Lagos Chamber of Commerce and Industry (LCCI) has advised the Federal Government to adopt a flexible forex regime in order to ease the liquidity crisis in the forex market and improve its allocation efficiency.
This system, Muda Yusuf, director-general, LCCI, believes will assist to manage the forex scarcity.
Explaining that flexible exchange rate is different from devaluation, Yusuf argued that flexible exchange rate would allow rate movement, depending on fundamentals. “The flexible exchange will create liquidity in the forex market, it will make planning easier for investors and it will encourage more inflows in the system,” he said.
“Devaluation is a policy to boost export. It is not necessarily because there is a forex crisis. “When China devalued, it was not because there was forex crisis, it was because they wanted to boost export. Japan also did it. Other countries have also done it. It is a trade policy strategy. But a flexible exchange regime we are advocating is to improve the allocation efficiency.”
Yusuf believes that the system would alleviate the difficulty investors face when they come in at official rate and when they want to go out, they are told there is no forex by their banks. “The system is transparent, it may cost more but it will not cost as we are witnessing in the parallel market,” he said.
On the restrictions of forex to possibly checkmate excess foreign consumption, Yusuf believes that government can check excess foreign good consumption with tax policies. Government can employ fiscal policy tools, such as tax policy to shape behaviour of investors. “That is why those tools are there. If you want to encourage or discourage investor, there are things you can do.
“In the tariff book, there are items that carry up to 50 percent levy, apart from the normal duty. This is to support or penalise some sectors. Machinery is zero percent duty; there is reason for it. Rice at some point was 120 percent duty – 100 percent duty and 20 percent levy to encourage local production, but after some pressures it was reduced. Fiscal policy measures are easier to deal,” he said.
Assessing the business environment, the director-general said it had been characterised by a lot of uncertainty. “The level of investors’ confidence has declined considerably and profit margins are falling,” he observed.
Many businesses are closing shops, especially those in production, he said, and that those that have not closed shops are in the verge of doing so.

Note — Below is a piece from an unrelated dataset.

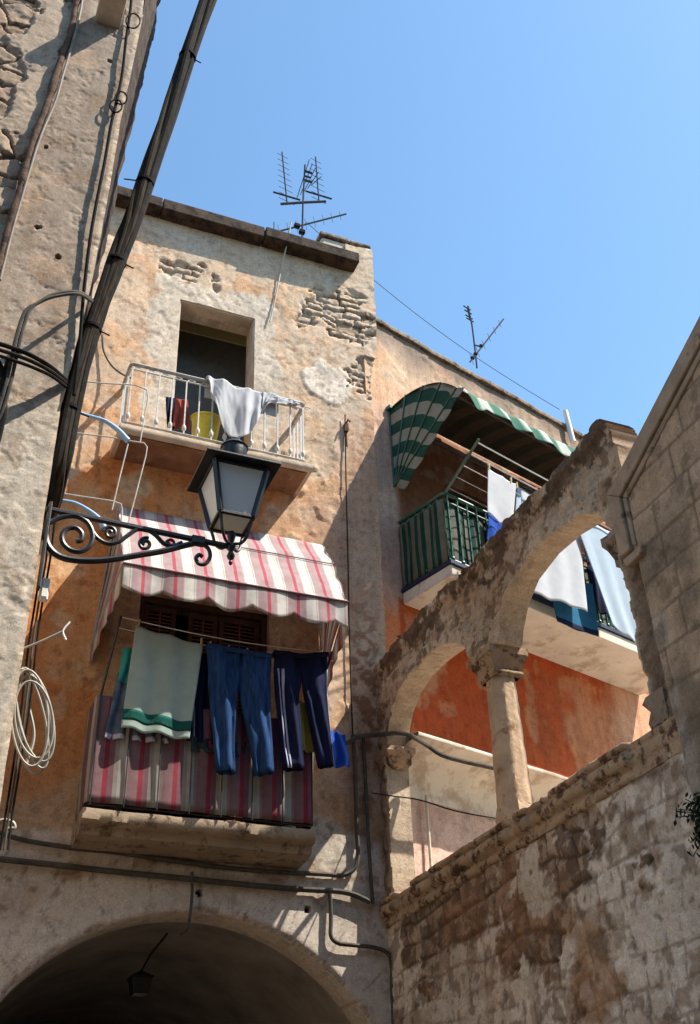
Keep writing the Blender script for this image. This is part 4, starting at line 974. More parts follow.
m = MB(); m.lathe([(.0, 5.40), (.011, 5.41), (.014, 5.425), (.008, 5.44), (.022, 5.455), (.028, 5.475), (.02, 5.495), (.014, 5.51), (.03, 5.53), (.03, 5.56), (.016, 5.58), (.022, 5.60), (.03, 5.63), (.022, 5.66), (.0, 5.675)], (LX, LY, 0), 14); obj('finial', m, M_iron, lamp)
for sx in (-1, 1):
    for sy in (-1, 1):
        m = MB(); m.tube(spline([(LX+sx*.018, LY+sy*.018, 5.56), (LX+sx*.055, LY+sy*.055, 5.555), (LX+sx*.085, LY+sy*.085, 5.60), (LX+sx*.10, LY+sy*.10, 5.67), (LX+sx*hb, LY+sy*hb, zb)], 6), .011, 7); obj('cradle_arm', m, M_iron, lamp)

# ------------------------------------------------------------------ washing
def sheet(name, corners, N, mat, label, cat='laundry', group='washing on the lines', nu=40, nv=40, amp=.03, fr_=4., ph=0., flare=.0, ragged=.02, seed=1, smooth=180, border=None, tip=None):
    TL, TR, BR, BL = [np.array(c, float) for c in corners]; N = np.array(N, float); P = np.zeros((nu, nv, 3))
    for i, u in enumerate(np.linspace(0, 1, nu)):
        for j, v in enumerate(np.linspace(0, 1, nv)):
            top = TL+(TR-TL)*u; bot = BL+(BR-BL)*u
            if tip is not None: bot = bot+np.array([0, 0, -1.])*np.interp(u, tip[0], tip[1])
            p = top+(bot-top)*v; k = .25+.75*v
            d = amp*k*math.sin(2*math.pi*(fr_*u+.25*math.sin(3*v+seed))+ph)+amp*1.6*k*float(fbm(np.array(u*fr_*1.4+seed), np.array(v*1.6), 3, seed)-.5)
            sag = -.02*math.sin(math.pi*((u*2) % 1))*(1-v)
            p = p+N*d+np.array([0, 0, sag])+(bot-top)*ragged*float(vnoise(np.array(u*6.), np.array(0.), seed)-.5)*v
            P[i, j] = p
    m = MB(); m.grid(P); o = obj(name, m, mat, None, label, cat, group, solid=.005, smooth=smooth)
    if border is not None:
        a, b, bm = border; j0, j1 = int(a*(nv-1)), int(b*(nv-1)); m = MB()
        for sg in (1, -1): m.grid(P[:, j0:j1+1]+N*sg*.004)
        obj('border_band', m, bm, o, smooth=180, solid=.001)
    return o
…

According him, prices are rising and inflation pressures are increasing. For investors, they are not exactly sure the direction government wants to go few months after taking over government. “As we speak, even though we have had couples of policy pronouncements in the medium-term expenditure framework in the budget, still a clear direction has not been properly articulated. The kind of reforms we were expecting to see at the beginning of the administration we are yet to see, especially in the oil and gas sector,” he said.

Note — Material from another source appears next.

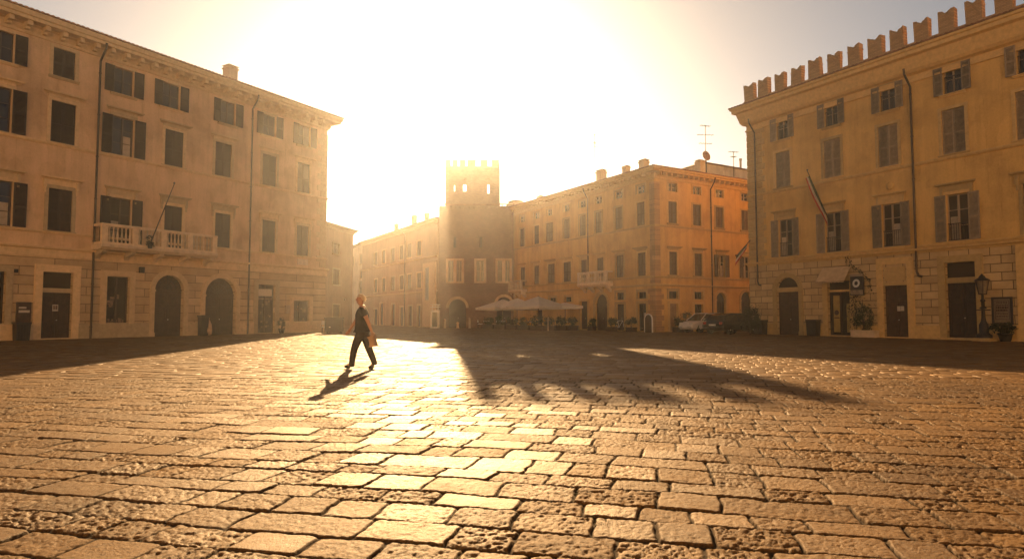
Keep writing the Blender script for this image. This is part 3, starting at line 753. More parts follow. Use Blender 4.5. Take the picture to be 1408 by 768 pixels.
# balcony
def baluster_me(h, mat):
    def f():
        b = MB(); b.lathe([(.05, 0), (.06, .04), (.035, .1), (.065, h * .38), (.055, h * .5), (.03, h * .72), (.035, h * .86), (.06, h - .04), (.05, h)], n=8); return b.mesh('baluster', mat)
    return cached(('bal', round(h, 2), mat.name), f)
def balcony(root, F, x0, x1, z, dep, mat, h=1.0, posts=5, nb=None):
    W = F.at(0, 0, z); b = MB()
    b.mold(x0, x1, [(.02, -.3), (-dep + .14, -.3), (-dep + .06, -.2), (-dep, -.16), (-dep, -.02), (-dep + .03, 0), (.02, 0)])
    bl = obj('balcony', b.mesh('balcony', mat), W, root)
    b = MB(); b.mold(x0 + .03, x1 - .03, [(-dep + .02, h), (-dep + .02, h + .11), (-dep + .05, h + .15), (-dep + .25, h + .15), (-dep + .28, h + .11), (-dep + .28, h)])
    for xx in (x0 + .03, x1 - .29): b.box(xx, xx + .26, -dep + .282, .0, h + .002, h + .148)
    b.mold(x0 + .03, x1 - .03, [(-dep + .03, .002), (-dep + .03, .12), (-dep + .27, .12), (-dep + .27, .002)])
    for xx in (x0 + .03, x1 - .27): b.box(xx, xx + .24, -dep + .272, .0, .002, .118)
    ps = [x0 + .2 + (x1 - x0 - .4) * k_ / (posts - 1) for k_ in range(posts)]
    for p_ in ps: b.box(p_ - .16, p_ + .16, -dep + .035, -dep + .265, .121, h - .001)
    obj('balustrade', b.mesh('balustrade', mat), W, bl)
    me = baluster_me(h - .12, mat)
    for a, c in zip(ps, ps[1:]):
        n_ = nb or max(2, int((c - a - .3) / .2))
        for k_ in range(n_): obj('baluster', me, W @ T(a + .16 + (c - a - .32) * (k_ + .5) / n_, -dep + .15, .12), bl)
    n_ = 2
    for k_ in range(int(len(ps))):
        xx = min(max(ps[k_], x0 + .3), x1 - .3); b = MB()
        pr = [(.02, -.304), (-dep + .2, -.304), (-dep + .22, -.42), (-dep + .4, -.5), (-.3, -.58), (-.12, -.78), (.02, -.82)]
        v = [(xx - .13, y_, z_2) for y_, z_2 in pr] + [(xx + .13, y_, z_2) for y_, z_2 in pr]; m_ = len(pr)
        b.idx(v, [tuple(range(m_)), tuple(range(2 * m_ - 1, m_ - 1, -1))] + [(i_, m_ + i_, m_ + (i_ + 1) % m_, (i_ + 1) % m_) for i_ in range(m_)])
        obj('bracket', b.mesh('bracket', mat), W, bl)
    return bl
zbal = z1f - .55
balcony(BL, FL, xbal0, xbal1, zbal, 1.1, M['white_stone'], 1.0, 5)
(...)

To him, the power sector that was privatised and the subsequent reforms seem not to be delivering the expected outcomes as consumers are complaining about the quality of delivery of power and “we all know how strategic power is to the development of a country like Nigeria”.
He recognised the global oil price that declined, which has a lot of ripple effect on the economy, government revenue, exchange rate among others, but the response of the CBN to the declining of crude oil price and the scarcity of forex seem to have compounded the problem. “The problem would not have been as much as we have if the policy responses have been right,” he said.